Dan Spillane: Con Job Finger-Pointing

Published: Thu 14 Oct 2004 01:44 PM
Con Job Finger-Pointing
By Dan Spillane, The Liberty Whistle
--“Con Man” is actually “Dark Thief in the Night"
(SEATTLE) 10/13/04 -- Bill Gross’s " Haute Con Job” (Pimco, October 2004) drew quick criticism from Bloomberg’s John Berry and the Fed’s William Poole, according to the latest exchange in Gross’s rebuttal.
Yet, the main—and very financially relevant--point of Bill’s original story seems to have evaded both Berry and Poole. That being, over the long term, an increasing number of hedonic and other adjustments and non-adjustments (such as rent equivalence) have come to change--and in many cases lower--major headline inflation indices since the 1980s. However, during the same period, there is absolutely no evidence that government programs and financial instruments keyed on these inflation indices have factored such changes in. Thus, in practical terms, inflation expectations and fiscal actions related to inflation reports have been based on indices assuming constant measures—but instead, the measures have drifted. In scientific circles, this is heresy--imagine the consequences of changing the definition of a mile or kilometer. Suddenly, cars might be more (or less) fuel-efficient based on a government edict!
So all the talk about “inflation in the 1970s” related to present figures is based largely on non-comparable headline numbers. And in fact, more recently, and to some unknown extent each year, changes in inflation-measuring indices have lead to an unidentified gap between the actual cost of things, and reality. So Gross is right on track.

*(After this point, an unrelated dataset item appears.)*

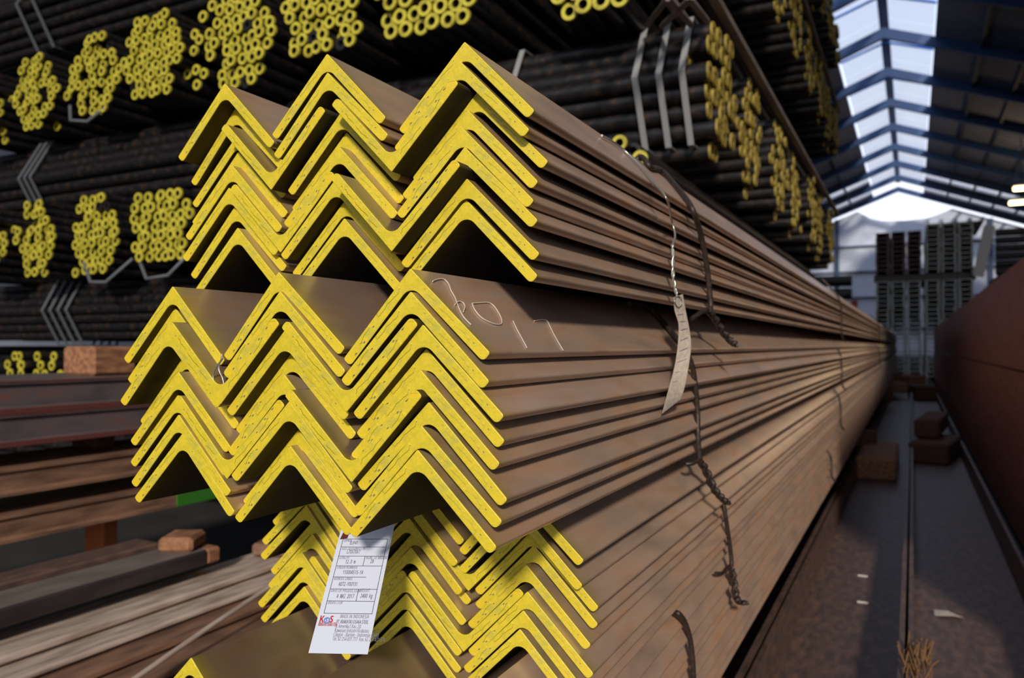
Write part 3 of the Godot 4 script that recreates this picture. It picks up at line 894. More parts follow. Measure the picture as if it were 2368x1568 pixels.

And speaking of reality, you have to question the application of hedonic measures in practical contexts. Take for example, the measures for personal computers (and as a side note-- Berry’s analysis correctly states the CPI computer weighting is small, but neglects to mention the high negative magnitude). In the case if computers, it is assumed that we are always getting “more bang for the buck” in terms of hardware. Yet, as everyone knows, computer hardware is fully dependent on software. And, as it turns out, new versions of computer software often require more hardware--which largely negates the hedonic price decay used in US CPI calculations. Therefore, if we assume we live in a globally competitive economy, in order to retain a level of relative productivity growth, it is correct to assume the amount spent on computers will not fall by nearly as much as reported in the CPI, if at all. In fact, as the number of software applications grows to cover more tasks, it is likely a more expensive computer will be not only desired, but be needed to handle new tasks. In other words, the notion of hedonics and price decay is a sham—or con job. Indeed, over time, and combined with other factors in the CPI, this heist has slowly and quietly slipped in to the US bond market and social entitlement programs. That is, very much like a thief in the night—who, being unnoticed, keeps coming back for more. Unnoticed…or willfully ignored, by Berry and Poole, as the case might be.